St Davids Cathedral

The magnificent Cathedral of St Davids, jewel in the crown of the United Kingdom’s smallest city, began life as little more than a hermit’s cell beside the river Alun in the Valley of Roses.

Nowadays, visitors looking down at the building in its idyllic setting in the green bowl of the Cathedral Close, with the rocky tors of Carn Llidi and Penberry as a backcloth, will find it difficult to believe that this imposing church had such humble beginnings.

It is associated with the St Patrick as well as St David for the 5th century Irish Saint came to this spot before 6th century Dewi, intending to settle and serve God there. But for the alleged intervention of an angel, who told him his mission field should be Ireland, he might have founded the first monastery there, so the Cathedral could have been called St Patrick’s.

David’s humble chapel became a monastery as his reputation spread and a community developed in this tranquil place. Well, it was tranquil for some of the time, for the Vikings attacked and plundered it on numerous occasions over a period of some two centuries, looting it of its gold and silver and even killing two bishops.

The Normans changed everything, William 1st visiting St Davids in 1081, but paying more attention to its strategic position as the closest embarkation point for Ireland. When the last Welsh Bishop, Wilfred, died in 1115, the Normans took over and appointed the first Norman Bishop, Bernard, who re-defined the entire system, with the emphasis on revenue and control for the Norman cause. It was not until the  arrival of Bishop Peter de Leia in the 13th century that the actual Cathedral was built, and, after 300 years of growth, the community’s fortunes took another plunge. This was, of course, Henry V111’s doing, when he broke with Rome in 1534, and St Davids’ significance as “the greatest shrine in Christendom,” ended rather abruptly. But the Cathedral survived the Reformation and over the next few centuries St Davids resumed its status as an important place of pilgrimage, two pilgrimages to which were worth one to Rome.

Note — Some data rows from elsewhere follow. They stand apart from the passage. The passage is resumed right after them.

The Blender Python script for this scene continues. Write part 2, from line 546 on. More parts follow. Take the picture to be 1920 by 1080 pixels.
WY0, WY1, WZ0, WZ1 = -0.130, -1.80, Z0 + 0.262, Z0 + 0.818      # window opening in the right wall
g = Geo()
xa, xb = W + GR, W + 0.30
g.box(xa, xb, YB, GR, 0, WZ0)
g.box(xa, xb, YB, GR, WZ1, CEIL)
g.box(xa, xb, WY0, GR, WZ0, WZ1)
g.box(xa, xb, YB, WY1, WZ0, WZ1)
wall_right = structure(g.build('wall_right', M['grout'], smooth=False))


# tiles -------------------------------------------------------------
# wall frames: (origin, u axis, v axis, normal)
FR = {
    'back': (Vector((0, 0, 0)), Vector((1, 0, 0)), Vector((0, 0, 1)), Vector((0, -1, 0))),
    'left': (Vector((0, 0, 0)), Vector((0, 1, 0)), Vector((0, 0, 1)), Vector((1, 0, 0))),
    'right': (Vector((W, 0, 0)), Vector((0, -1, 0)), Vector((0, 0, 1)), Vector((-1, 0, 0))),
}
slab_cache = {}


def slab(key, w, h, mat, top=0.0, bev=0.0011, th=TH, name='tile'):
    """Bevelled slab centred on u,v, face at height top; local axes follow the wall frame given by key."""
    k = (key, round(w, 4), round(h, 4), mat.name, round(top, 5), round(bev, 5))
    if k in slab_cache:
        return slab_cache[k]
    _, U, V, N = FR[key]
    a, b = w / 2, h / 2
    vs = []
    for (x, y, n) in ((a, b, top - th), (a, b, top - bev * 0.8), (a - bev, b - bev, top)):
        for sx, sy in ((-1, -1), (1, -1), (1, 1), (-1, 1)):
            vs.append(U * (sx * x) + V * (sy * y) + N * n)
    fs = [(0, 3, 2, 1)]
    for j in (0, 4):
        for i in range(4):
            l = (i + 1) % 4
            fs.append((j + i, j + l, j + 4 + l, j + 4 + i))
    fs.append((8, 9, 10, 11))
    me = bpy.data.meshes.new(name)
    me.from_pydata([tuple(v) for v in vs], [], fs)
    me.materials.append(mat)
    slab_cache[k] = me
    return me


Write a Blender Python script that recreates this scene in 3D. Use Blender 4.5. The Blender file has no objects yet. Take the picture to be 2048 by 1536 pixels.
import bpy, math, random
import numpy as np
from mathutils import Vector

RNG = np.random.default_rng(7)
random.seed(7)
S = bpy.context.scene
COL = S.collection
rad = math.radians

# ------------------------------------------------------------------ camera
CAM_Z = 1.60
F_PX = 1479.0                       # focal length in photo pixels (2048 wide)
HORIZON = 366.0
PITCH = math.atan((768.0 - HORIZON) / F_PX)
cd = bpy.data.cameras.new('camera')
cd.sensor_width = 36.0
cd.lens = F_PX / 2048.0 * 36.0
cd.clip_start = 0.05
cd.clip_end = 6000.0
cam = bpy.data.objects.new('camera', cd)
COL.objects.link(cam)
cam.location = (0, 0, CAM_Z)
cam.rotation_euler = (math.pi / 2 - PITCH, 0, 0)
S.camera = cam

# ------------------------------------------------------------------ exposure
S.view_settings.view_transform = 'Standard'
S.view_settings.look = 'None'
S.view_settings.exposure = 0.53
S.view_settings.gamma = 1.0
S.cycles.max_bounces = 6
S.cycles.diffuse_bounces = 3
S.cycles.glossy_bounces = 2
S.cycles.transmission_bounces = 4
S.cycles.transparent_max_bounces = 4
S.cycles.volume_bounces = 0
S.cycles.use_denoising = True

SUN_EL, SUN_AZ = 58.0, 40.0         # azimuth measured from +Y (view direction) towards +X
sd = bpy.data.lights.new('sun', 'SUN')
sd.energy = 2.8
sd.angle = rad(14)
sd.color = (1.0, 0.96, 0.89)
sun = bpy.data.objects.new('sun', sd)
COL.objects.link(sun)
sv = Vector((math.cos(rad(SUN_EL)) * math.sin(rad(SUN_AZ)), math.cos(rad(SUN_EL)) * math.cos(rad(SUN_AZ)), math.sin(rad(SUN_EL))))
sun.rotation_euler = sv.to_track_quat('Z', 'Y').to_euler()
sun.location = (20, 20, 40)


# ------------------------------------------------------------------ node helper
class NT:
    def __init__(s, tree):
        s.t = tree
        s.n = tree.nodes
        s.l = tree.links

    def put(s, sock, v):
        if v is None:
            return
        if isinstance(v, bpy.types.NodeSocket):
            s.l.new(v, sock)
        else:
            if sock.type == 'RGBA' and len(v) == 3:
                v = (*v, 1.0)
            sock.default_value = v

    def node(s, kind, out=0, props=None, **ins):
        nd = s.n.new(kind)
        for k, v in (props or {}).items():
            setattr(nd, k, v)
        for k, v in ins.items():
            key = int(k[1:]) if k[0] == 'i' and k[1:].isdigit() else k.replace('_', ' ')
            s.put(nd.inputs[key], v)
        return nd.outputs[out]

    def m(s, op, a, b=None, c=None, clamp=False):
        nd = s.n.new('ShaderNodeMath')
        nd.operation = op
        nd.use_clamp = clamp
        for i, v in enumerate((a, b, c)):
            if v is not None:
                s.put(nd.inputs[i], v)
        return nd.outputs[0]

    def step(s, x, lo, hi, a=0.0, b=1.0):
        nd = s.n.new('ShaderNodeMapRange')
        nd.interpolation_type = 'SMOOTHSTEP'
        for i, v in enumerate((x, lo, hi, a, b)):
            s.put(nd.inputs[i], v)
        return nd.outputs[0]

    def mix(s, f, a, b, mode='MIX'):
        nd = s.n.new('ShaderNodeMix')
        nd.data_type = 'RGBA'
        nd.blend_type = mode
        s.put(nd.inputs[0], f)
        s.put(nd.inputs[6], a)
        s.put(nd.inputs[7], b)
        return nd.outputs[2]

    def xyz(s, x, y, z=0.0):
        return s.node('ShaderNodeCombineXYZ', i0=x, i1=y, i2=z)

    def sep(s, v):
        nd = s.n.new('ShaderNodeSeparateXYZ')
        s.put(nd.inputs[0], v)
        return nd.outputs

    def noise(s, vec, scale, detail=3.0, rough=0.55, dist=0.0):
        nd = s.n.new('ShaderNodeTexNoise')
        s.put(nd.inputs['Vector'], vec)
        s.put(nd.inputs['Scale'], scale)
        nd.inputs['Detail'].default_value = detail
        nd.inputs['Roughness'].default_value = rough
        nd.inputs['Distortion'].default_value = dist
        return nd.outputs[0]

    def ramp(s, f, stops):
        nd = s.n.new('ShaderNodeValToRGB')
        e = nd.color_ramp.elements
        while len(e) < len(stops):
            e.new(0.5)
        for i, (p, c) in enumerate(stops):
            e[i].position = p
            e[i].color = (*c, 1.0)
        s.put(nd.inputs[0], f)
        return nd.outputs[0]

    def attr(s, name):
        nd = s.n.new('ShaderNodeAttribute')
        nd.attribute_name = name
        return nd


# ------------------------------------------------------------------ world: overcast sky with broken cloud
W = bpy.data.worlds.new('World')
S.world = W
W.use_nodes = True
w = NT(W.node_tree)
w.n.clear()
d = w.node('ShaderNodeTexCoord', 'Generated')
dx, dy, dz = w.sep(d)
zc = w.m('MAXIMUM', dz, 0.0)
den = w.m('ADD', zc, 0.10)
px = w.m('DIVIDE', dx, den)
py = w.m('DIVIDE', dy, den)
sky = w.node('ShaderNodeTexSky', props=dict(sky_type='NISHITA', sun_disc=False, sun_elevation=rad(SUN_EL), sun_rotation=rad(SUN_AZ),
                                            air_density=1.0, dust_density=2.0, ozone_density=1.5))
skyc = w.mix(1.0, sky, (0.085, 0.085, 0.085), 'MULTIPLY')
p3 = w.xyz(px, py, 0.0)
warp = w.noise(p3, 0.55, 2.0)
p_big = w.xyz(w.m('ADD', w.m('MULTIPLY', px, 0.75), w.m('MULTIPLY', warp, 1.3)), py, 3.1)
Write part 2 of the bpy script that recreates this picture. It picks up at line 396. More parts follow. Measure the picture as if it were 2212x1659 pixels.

The pilgrims still come, but very few these days tackle the challenge of the well-defined Pilgrims’ Way across the County with its hospices at Tavernspite, Llawhaden and Spittal.

In recent years important projects have enhanced the Cathedral: St Mary’s College, in ruins for centuries, has been re-roofed and completely transformed into a cultural centre and refectory, the long-neglected cloister has been restored to its former glory and St David’s Shrine has recently been thoroughly renovated and re-designed, and was re-consecrated this year, already attracting greater numbers of visitors to see it.

The Queen made her first Royal visit to the Cathedral in 1955 and has since been there several more times, notably in 1982 when she made the first ever Maundy visit to Wales, distributing the coveted bags of coins to Pembrokeshire church people.